2023-01-11

sovay: (Rotwang)
As an experiment, I am trying to feel smug rather than superfluous when it turns out that other critics and I have noticed the same kind of thing. Per Fiona Moore in The Black Archive #43: The Robots of Death (2020):

Insanity, again, is a common theme to both Expressionism and The Robots of Death. David Collings' performance as Poul sinking into madness upon seeing the gore-encrusted hand of a robot is a visual echo of the scene in Metropolis in which Freder sees what he thinks is his beloved Maria – but is actually her robot double – in the arms of his father; he collapses, wide-eyed and moaning, becomes catatonic, and experiences surrealistic visions in which the Maria-Robot becomes the Whore of Babylon. While we don't get to see what, if any, visions Poul is experiencing, the parallels are clear.

Of the same scene, I wrote:

He held himself together even after the killings began—and guessed the nature of the perpetrators, half insight, half paranoia, long before anyone else from his planet had a clue—but the sight of a dead robot with its silver hand sheathed in human blood pushes him over at last. He disintegrates with the head-clutching horror of silent film: "No! Oh, no! Please, no!"

The silent film I had in mind was in fact Metropolis (1927), although I was not picturing Gustav Fröhlich's Freder but Alfred Abel's Joh Fredersen, as described later on that same year. The physical language matched more closely, but missed out on the likeness of robot-triggered deranging revelations, which does reward comparison—the robots of Kaldor aren't self-willed human-hating rebels any more than the Maschinen-Mensch is an unfaithful Maria, but Poul isn't wrong to see the end of his world spiraling out from the proof that its robots are not fail-safe and the intercutting of Freder's delirium with the man-maddening dance of the false Maria accurately tunes him in to the apocalyptic mood overtaking Metropolis. In the case of both characters, their collapse out of sanity makes a window for the audience on the fragility of their world.

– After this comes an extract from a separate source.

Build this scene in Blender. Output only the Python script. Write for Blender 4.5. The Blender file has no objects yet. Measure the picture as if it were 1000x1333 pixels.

I am sufficiently out of joint with time that I hadn't realized until just now that Metropolis was part of the batch of art that entered the U.S. public domain at the start of this year. Honestly, if asked, I would have guessed it had been in the public domain for years. It's not as though people haven't been remixing the movie for decades already, cf. this entire conversation, but I look forward to seeing what results this change of states produces nonetheless.